__WHAT IS EXPECTED__:
Look at the entries below and reproduce them exactly.
[DATA SECTION start]
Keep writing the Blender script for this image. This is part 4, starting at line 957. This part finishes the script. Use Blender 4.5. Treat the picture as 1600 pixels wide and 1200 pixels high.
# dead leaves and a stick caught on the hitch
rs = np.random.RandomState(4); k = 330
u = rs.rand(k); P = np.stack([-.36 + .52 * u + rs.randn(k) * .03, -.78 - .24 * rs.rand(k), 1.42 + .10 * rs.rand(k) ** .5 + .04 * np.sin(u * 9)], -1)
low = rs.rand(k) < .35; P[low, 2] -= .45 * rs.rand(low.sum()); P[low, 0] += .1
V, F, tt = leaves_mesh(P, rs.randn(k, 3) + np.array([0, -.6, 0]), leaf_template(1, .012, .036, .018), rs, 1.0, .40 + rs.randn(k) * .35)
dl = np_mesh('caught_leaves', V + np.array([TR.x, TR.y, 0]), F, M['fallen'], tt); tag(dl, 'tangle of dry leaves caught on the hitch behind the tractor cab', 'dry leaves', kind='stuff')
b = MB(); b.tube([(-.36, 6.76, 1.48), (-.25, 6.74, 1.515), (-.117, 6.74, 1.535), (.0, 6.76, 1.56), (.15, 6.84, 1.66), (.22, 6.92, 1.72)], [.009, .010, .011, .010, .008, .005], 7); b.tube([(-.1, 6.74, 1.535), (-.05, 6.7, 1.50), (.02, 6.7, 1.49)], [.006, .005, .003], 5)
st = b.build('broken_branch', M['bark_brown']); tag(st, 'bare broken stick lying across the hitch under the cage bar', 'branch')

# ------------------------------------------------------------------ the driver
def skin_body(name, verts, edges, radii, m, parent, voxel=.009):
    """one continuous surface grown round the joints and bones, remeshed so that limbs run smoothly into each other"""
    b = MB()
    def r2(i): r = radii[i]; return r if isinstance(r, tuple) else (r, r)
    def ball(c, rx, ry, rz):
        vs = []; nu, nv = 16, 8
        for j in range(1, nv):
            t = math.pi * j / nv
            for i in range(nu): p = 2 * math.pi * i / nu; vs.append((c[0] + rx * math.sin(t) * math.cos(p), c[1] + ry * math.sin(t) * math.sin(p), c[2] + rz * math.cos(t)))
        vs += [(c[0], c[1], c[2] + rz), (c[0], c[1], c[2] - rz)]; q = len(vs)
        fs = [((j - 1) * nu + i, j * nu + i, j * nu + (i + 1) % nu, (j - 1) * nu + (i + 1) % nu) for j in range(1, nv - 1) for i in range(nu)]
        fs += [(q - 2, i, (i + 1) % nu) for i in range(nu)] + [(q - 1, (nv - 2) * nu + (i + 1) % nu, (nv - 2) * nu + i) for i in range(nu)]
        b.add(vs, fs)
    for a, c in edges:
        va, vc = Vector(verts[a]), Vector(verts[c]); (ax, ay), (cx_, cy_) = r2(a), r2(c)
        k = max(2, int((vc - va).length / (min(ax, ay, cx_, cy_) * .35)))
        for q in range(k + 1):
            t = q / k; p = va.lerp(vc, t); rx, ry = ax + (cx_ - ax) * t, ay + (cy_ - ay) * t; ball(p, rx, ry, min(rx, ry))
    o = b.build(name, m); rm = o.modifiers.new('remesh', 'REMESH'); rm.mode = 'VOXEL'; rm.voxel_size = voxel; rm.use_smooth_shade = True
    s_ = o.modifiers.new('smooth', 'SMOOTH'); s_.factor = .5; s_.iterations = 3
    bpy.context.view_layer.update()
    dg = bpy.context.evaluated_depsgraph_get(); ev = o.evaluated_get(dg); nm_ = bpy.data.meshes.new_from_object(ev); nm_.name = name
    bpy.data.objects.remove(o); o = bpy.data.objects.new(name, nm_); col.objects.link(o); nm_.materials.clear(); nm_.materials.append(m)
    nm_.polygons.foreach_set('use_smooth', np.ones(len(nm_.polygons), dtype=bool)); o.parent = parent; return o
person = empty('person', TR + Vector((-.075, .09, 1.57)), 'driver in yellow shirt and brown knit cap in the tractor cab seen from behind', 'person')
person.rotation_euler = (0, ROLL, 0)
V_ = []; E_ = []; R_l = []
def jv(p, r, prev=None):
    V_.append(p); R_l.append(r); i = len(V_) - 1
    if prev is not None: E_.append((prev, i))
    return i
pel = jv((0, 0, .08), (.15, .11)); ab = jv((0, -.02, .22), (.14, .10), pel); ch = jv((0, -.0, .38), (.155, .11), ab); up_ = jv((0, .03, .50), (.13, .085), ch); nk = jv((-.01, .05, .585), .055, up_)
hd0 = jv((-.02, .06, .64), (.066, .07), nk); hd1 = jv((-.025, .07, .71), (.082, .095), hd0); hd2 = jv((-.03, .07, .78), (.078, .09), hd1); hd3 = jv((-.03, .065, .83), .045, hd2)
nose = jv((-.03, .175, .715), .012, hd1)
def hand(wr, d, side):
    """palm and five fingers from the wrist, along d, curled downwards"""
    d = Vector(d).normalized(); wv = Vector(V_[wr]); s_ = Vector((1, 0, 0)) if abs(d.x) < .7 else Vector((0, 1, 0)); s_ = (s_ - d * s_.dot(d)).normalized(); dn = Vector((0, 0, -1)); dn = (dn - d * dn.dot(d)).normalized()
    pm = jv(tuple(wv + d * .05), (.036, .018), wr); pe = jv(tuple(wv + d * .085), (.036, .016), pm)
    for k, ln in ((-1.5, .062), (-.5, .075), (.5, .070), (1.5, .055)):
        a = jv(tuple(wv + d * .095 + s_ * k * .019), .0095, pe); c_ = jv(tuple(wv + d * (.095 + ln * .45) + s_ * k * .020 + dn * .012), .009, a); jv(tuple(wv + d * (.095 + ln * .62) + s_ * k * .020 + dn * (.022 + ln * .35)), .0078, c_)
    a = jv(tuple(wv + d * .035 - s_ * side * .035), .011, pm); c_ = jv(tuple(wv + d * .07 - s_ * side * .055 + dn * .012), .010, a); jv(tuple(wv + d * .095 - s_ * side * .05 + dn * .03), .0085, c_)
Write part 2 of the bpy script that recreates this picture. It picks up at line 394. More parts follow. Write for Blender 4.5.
[DATA SECTION end]
__CORRECT RESPONSE__:
Keep writing the Blender script for this image. This is part 4, starting at line 957. This part finishes the script. Use Blender 4.5. Treat the picture as 1600 pixels wide and 1200 pixels high.
# dead leaves and a stick caught on the hitch
rs = np.random.RandomState(4); k = 330
u = rs.rand(k); P = np.stack([-.36 + .52 * u + rs.randn(k) * .03, -.78 - .24 * rs.rand(k), 1.42 + .10 * rs.rand(k) ** .5 + .04 * np.sin(u * 9)], -1)
low = rs.rand(k) < .35; P[low, 2] -= .45 * rs.rand(low.sum()); P[low, 0] += .1
V, F, tt = leaves_mesh(P, rs.randn(k, 3) + np.array([0, -.6, 0]), leaf_template(1, .012, .036, .018), rs, 1.0, .40 + rs.randn(k) * .35)
dl = np_mesh('caught_leaves', V + np.array([TR.x, TR.y, 0]), F, M['fallen'], tt); tag(dl, 'tangle of dry leaves caught on the hitch behind the tractor cab', 'dry leaves', kind='stuff')
b = MB(); b.tube([(-.36, 6.76, 1.48), (-.25, 6.74, 1.515), (-.117, 6.74, 1.535), (.0, 6.76, 1.56), (.15, 6.84, 1.66), (.22, 6.92, 1.72)], [.009, .010, .011, .010, .008, .005], 7); b.tube([(-.1, 6.74, 1.535), (-.05, 6.7, 1.50), (.02, 6.7, 1.49)], [.006, .005, .003], 5)
st = b.build('broken_branch', M['bark_brown']); tag(st, 'bare broken stick lying across the hitch under the cage bar', 'branch')

# ------------------------------------------------------------------ the driver
def skin_body(name, verts, edges, radii, m, parent, voxel=.009):
    """one continuous surface grown round the joints and bones, remeshed so that limbs run smoothly into each other"""
    b = MB()
    def r2(i): r = radii[i]; return r if isinstance(r, tuple) else (r, r)
    def ball(c, rx, ry, rz):
        vs = []; nu, nv = 16, 8
        for j in range(1, nv):
            t = math.pi * j / nv
            for i in range(nu): p = 2 * math.pi * i / nu; vs.append((c[0] + rx * math.sin(t) * math.cos(p), c[1] + ry * math.sin(t) * math.sin(p), c[2] + rz * math.cos(t)))
        vs += [(c[0], c[1], c[2] + rz), (c[0], c[1], c[2] - rz)]; q = len(vs)
        fs = [((j - 1) * nu + i, j * nu + i, j * nu + (i + 1) % nu, (j - 1) * nu + (i + 1) % nu) for j in range(1, nv - 1) for i in range(nu)]
        fs += [(q - 2, i, (i + 1) % nu) for i in range(nu)] + [(q - 1, (nv - 2) * nu + (i + 1) % nu, (nv - 2) * nu + i) for i in range(nu)]
        b.add(vs, fs)
    for a, c in edges:
        va, vc = Vector(verts[a]), Vector(verts[c]); (ax, ay), (cx_, cy_) = r2(a), r2(c)
        k = max(2, int((vc - va).length / (min(ax, ay, cx_, cy_) * .35)))
        for q in range(k + 1):
            t = q / k; p = va.lerp(vc, t); rx, ry = ax + (cx_ - ax) * t, ay + (cy_ - ay) * t; ball(p, rx, ry, min(rx, ry))
    o = b.build(name, m); rm = o.modifiers.new('remesh', 'REMESH'); rm.mode = 'VOXEL'; rm.voxel_size = voxel; rm.use_smooth_shade = True
    s_ = o.modifiers.new('smooth', 'SMOOTH'); s_.factor = .5; s_.iterations = 3
    bpy.context.view_layer.update()
    dg = bpy.context.evaluated_depsgraph_get(); ev = o.evaluated_get(dg); nm_ = bpy.data.meshes.new_from_object(ev); nm_.name = name
    bpy.data.objects.remove(o); o = bpy.data.objects.new(name, nm_); col.objects.link(o); nm_.materials.clear(); nm_.materials.append(m)
    nm_.polygons.foreach_set('use_smooth', np.ones(len(nm_.polygons), dtype=bool)); o.parent = parent; return o
person = empty('person', TR + Vector((-.075, .09, 1.57)), 'driver in yellow shirt and brown knit cap in the tractor cab seen from behind', 'person')
person.rotation_euler = (0, ROLL, 0)
V_ = []; E_ = []; R_l = []
def jv(p, r, prev=None):
    V_.append(p); R_l.append(r); i = len(V_) - 1
    if prev is not None: E_.append((prev, i))
    return i
pel = jv((0, 0, .08), (.15, .11)); ab = jv((0, -.02, .22), (.14, .10), pel); ch = jv((0, -.0, .38), (.155, .11), ab); up_ = jv((0, .03, .50), (.13, .085), ch); nk = jv((-.01, .05, .585), .055, up_)
hd0 = jv((-.02, .06, .64), (.066, .07), nk); hd1 = jv((-.025, .07, .71), (.082, .095), hd0); hd2 = jv((-.03, .07, .78), (.078, .09), hd1); hd3 = jv((-.03, .065, .83), .045, hd2)
nose = jv((-.03, .175, .715), .012, hd1)
def hand(wr, d, side):
    """palm and five fingers from the wrist, along d, curled downwards"""
    d = Vector(d).normalized(); wv = Vector(V_[wr]); s_ = Vector((1, 0, 0)) if abs(d.x) < .7 else Vector((0, 1, 0)); s_ = (s_ - d * s_.dot(d)).normalized(); dn = Vector((0, 0, -1)); dn = (dn - d * dn.dot(d)).normalized()
    pm = jv(tuple(wv + d * .05), (.036, .018), wr); pe = jv(tuple(wv + d * .085), (.036, .016), pm)
    for k, ln in ((-1.5, .062), (-.5, .075), (.5, .070), (1.5, .055)):
        a = jv(tuple(wv + d * .095 + s_ * k * .019), .0095, pe); c_ = jv(tuple(wv + d * (.095 + ln * .45) + s_ * k * .020 + dn * .012), .009, a); jv(tuple(wv + d * (.095 + ln * .62) + s_ * k * .020 + dn * (.022 + ln * .35)), .0078, c_)
    a = jv(tuple(wv + d * .035 - s_ * side * .035), .011, pm); c_ = jv(tuple(wv + d * .07 - s_ * side * .055 + dn * .012), .010, a); jv(tuple(wv + d * .095 - s_ * side * .05 + dn * .03), .0085, c_)
Write part 2 of the bpy script that recreates this picture. It picks up at line 394. More parts follow. Write for Blender 4.5.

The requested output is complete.